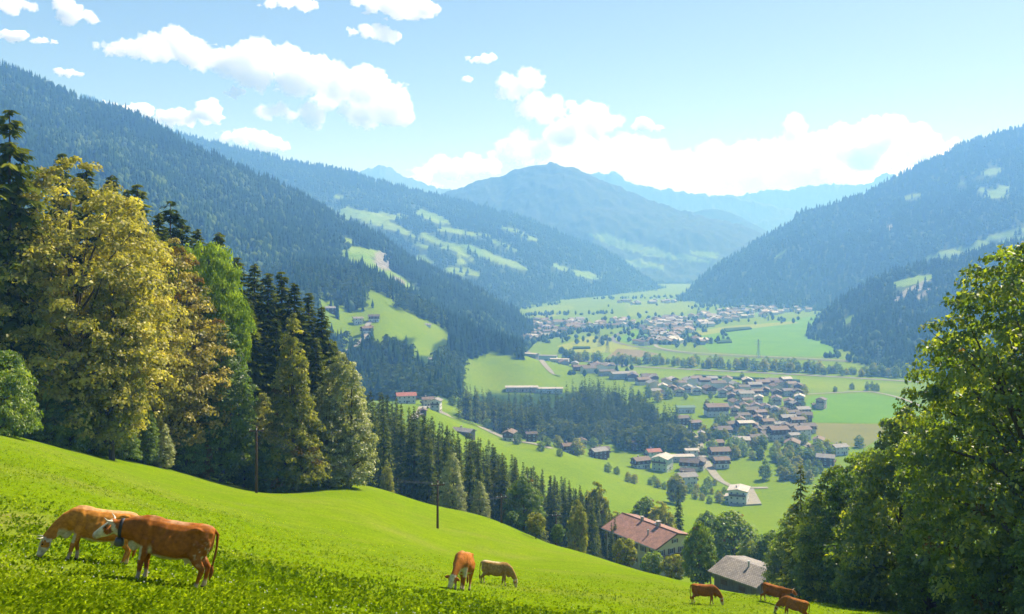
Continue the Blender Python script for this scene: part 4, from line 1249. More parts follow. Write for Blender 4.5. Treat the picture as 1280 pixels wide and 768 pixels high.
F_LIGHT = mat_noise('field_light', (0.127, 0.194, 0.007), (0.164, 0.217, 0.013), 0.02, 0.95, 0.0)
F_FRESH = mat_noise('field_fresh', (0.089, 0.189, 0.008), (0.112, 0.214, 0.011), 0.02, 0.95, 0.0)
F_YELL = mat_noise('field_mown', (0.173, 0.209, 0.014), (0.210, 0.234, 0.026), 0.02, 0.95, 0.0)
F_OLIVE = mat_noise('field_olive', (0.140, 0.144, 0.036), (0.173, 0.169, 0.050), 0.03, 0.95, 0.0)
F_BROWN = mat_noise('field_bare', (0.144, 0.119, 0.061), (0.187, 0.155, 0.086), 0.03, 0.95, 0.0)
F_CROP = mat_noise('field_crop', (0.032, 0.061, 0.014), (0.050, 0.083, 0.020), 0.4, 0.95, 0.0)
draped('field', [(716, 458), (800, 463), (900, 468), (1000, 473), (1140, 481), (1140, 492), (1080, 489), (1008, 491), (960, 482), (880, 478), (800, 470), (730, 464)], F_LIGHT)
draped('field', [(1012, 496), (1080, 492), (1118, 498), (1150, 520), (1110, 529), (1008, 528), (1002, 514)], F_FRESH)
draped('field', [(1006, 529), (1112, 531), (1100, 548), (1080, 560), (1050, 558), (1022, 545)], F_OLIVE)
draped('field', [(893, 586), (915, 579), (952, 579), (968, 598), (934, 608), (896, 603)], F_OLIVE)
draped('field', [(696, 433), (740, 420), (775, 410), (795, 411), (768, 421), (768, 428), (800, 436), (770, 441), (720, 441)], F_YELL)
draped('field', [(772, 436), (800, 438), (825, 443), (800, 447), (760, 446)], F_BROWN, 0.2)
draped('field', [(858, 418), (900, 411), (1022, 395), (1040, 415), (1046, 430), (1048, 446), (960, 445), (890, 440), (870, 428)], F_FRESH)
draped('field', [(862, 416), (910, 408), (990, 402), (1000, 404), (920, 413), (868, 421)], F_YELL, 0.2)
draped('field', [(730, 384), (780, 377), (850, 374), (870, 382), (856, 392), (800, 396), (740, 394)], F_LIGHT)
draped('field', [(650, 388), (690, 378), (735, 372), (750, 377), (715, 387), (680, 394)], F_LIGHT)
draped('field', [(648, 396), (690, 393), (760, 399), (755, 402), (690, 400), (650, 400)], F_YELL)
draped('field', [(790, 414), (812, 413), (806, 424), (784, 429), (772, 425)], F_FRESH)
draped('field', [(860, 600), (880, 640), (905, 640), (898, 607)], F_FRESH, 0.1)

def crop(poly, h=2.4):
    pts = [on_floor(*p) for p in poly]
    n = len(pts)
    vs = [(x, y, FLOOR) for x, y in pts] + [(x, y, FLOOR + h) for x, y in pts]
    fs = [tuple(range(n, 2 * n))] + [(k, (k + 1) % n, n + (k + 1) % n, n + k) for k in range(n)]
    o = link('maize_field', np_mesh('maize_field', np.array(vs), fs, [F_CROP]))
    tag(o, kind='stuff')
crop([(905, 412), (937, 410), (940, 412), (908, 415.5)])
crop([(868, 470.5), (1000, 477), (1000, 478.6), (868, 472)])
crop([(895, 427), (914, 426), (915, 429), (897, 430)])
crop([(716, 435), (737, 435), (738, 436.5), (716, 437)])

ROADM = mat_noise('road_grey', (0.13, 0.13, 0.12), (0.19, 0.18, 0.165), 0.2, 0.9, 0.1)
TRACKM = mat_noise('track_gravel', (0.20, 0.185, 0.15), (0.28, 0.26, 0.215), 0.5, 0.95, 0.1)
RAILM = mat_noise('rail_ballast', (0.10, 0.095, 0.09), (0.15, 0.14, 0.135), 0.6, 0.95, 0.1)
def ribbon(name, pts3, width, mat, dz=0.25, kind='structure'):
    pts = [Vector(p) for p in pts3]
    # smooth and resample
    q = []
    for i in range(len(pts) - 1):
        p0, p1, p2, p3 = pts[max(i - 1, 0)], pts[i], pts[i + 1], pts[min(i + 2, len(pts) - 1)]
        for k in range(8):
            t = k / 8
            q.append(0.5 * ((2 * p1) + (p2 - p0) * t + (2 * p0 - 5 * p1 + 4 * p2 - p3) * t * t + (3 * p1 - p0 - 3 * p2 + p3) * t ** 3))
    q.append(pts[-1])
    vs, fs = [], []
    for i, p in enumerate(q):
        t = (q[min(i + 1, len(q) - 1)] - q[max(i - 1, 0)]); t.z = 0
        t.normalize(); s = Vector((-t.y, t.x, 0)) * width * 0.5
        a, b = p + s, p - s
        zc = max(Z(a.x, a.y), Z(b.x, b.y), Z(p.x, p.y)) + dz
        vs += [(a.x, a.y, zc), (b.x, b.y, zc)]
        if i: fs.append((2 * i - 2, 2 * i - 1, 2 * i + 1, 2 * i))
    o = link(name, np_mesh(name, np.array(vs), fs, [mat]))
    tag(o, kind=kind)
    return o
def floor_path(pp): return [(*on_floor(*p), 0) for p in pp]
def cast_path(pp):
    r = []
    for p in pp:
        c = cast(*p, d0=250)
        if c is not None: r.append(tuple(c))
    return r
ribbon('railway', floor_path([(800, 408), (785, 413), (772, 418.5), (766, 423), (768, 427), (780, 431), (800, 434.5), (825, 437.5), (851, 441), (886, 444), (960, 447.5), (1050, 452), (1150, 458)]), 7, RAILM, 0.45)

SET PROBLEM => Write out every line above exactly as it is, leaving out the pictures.

RESPONSE TO THIS TASK =>
Continue the Blender Python script for this scene: part 4, from line 1249. More parts follow. Write for Blender 4.5. Treat the picture as 1280 pixels wide and 768 pixels high.
F_LIGHT = mat_noise('field_light', (0.127, 0.194, 0.007), (0.164, 0.217, 0.013), 0.02, 0.95, 0.0)
F_FRESH = mat_noise('field_fresh', (0.089, 0.189, 0.008), (0.112, 0.214, 0.011), 0.02, 0.95, 0.0)
F_YELL = mat_noise('field_mown', (0.173, 0.209, 0.014), (0.210, 0.234, 0.026), 0.02, 0.95, 0.0)
F_OLIVE = mat_noise('field_olive', (0.140, 0.144, 0.036), (0.173, 0.169, 0.050), 0.03, 0.95, 0.0)
F_BROWN = mat_noise('field_bare', (0.144, 0.119, 0.061), (0.187, 0.155, 0.086), 0.03, 0.95, 0.0)
F_CROP = mat_noise('field_crop', (0.032, 0.061, 0.014), (0.050, 0.083, 0.020), 0.4, 0.95, 0.0)
draped('field', [(716, 458), (800, 463), (900, 468), (1000, 473), (1140, 481), (1140, 492), (1080, 489), (1008, 491), (960, 482), (880, 478), (800, 470), (730, 464)], F_LIGHT)
draped('field', [(1012, 496), (1080, 492), (1118, 498), (1150, 520), (1110, 529), (1008, 528), (1002, 514)], F_FRESH)
draped('field', [(1006, 529), (1112, 531), (1100, 548), (1080, 560), (1050, 558), (1022, 545)], F_OLIVE)
draped('field', [(893, 586), (915, 579), (952, 579), (968, 598), (934, 608), (896, 603)], F_OLIVE)
draped('field', [(696, 433), (740, 420), (775, 410), (795, 411), (768, 421), (768, 428), (800, 436), (770, 441), (720, 441)], F_YELL)
draped('field', [(772, 436), (800, 438), (825, 443), (800, 447), (760, 446)], F_BROWN, 0.2)
draped('field', [(858, 418), (900, 411), (1022, 395), (1040, 415), (1046, 430), (1048, 446), (960, 445), (890, 440), (870, 428)], F_FRESH)
draped('field', [(862, 416), (910, 408), (990, 402), (1000, 404), (920, 413), (868, 421)], F_YELL, 0.2)
draped('field', [(730, 384), (780, 377), (850, 374), (870, 382), (856, 392), (800, 396), (740, 394)], F_LIGHT)
draped('field', [(650, 388), (690, 378), (735, 372), (750, 377), (715, 387), (680, 394)], F_LIGHT)
draped('field', [(648, 396), (690, 393), (760, 399), (755, 402), (690, 400), (650, 400)], F_YELL)
draped('field', [(790, 414), (812, 413), (806, 424), (784, 429), (772, 425)], F_FRESH)
draped('field', [(860, 600), (880, 640), (905, 640), (898, 607)], F_FRESH, 0.1)

def crop(poly, h=2.4):
    pts = [on_floor(*p) for p in poly]
    n = len(pts)
    vs = [(x, y, FLOOR) for x, y in pts] + [(x, y, FLOOR + h) for x, y in pts]
    fs = [tuple(range(n, 2 * n))] + [(k, (k + 1) % n, n + (k + 1) % n, n + k) for k in range(n)]
    o = link('maize_field', np_mesh('maize_field', np.array(vs), fs, [F_CROP]))
    tag(o, kind='stuff')
crop([(905, 412), (937, 410), (940, 412), (908, 415.5)])
crop([(868, 470.5), (1000, 477), (1000, 478.6), (868, 472)])
crop([(895, 427), (914, 426), (915, 429), (897, 430)])
crop([(716, 435), (737, 435), (738, 436.5), (716, 437)])

ROADM = mat_noise('road_grey', (0.13, 0.13, 0.12), (0.19, 0.18, 0.165), 0.2, 0.9, 0.1)
TRACKM = mat_noise('track_gravel', (0.20, 0.185, 0.15), (0.28, 0.26, 0.215), 0.5, 0.95, 0.1)
RAILM = mat_noise('rail_ballast', (0.10, 0.095, 0.09), (0.15, 0.14, 0.135), 0.6, 0.95, 0.1)
def ribbon(name, pts3, width, mat, dz=0.25, kind='structure'):
    pts = [Vector(p) for p in pts3]
    # smooth and resample
    q = []
    for i in range(len(pts) - 1):
        p0, p1, p2, p3 = pts[max(i - 1, 0)], pts[i], pts[i + 1], pts[min(i + 2, len(pts) - 1)]
        for k in range(8):
            t = k / 8
            q.append(0.5 * ((2 * p1) + (p2 - p0) * t + (2 * p0 - 5 * p1 + 4 * p2 - p3) * t * t + (3 * p1 - p0 - 3 * p2 + p3) * t ** 3))
    q.append(pts[-1])
    vs, fs = [], []
    for i, p in enumerate(q):
        t = (q[min(i + 1, len(q) - 1)] - q[max(i - 1, 0)]); t.z = 0
        t.normalize(); s = Vector((-t.y, t.x, 0)) * width * 0.5
        a, b = p + s, p - s
        zc = max(Z(a.x, a.y), Z(b.x, b.y), Z(p.x, p.y)) + dz
        vs += [(a.x, a.y, zc), (b.x, b.y, zc)]
        if i: fs.append((2 * i - 2, 2 * i - 1, 2 * i + 1, 2 * i))
    o = link(name, np_mesh(name, np.array(vs), fs, [mat]))
    tag(o, kind=kind)
    return o
def floor_path(pp): return [(*on_floor(*p), 0) for p in pp]
def cast_path(pp):
    r = []
    for p in pp:
        c = cast(*p, d0=250)
        if c is not None: r.append(tuple(c))
    return r
ribbon('railway', floor_path([(800, 408), (785, 413), (772, 418.5), (766, 423), (768, 427), (780, 431), (800, 434.5), (825, 437.5), (851, 441), (886, 444), (960, 447.5), (1050, 452), (1150, 458)]), 7, RAILM, 0.45)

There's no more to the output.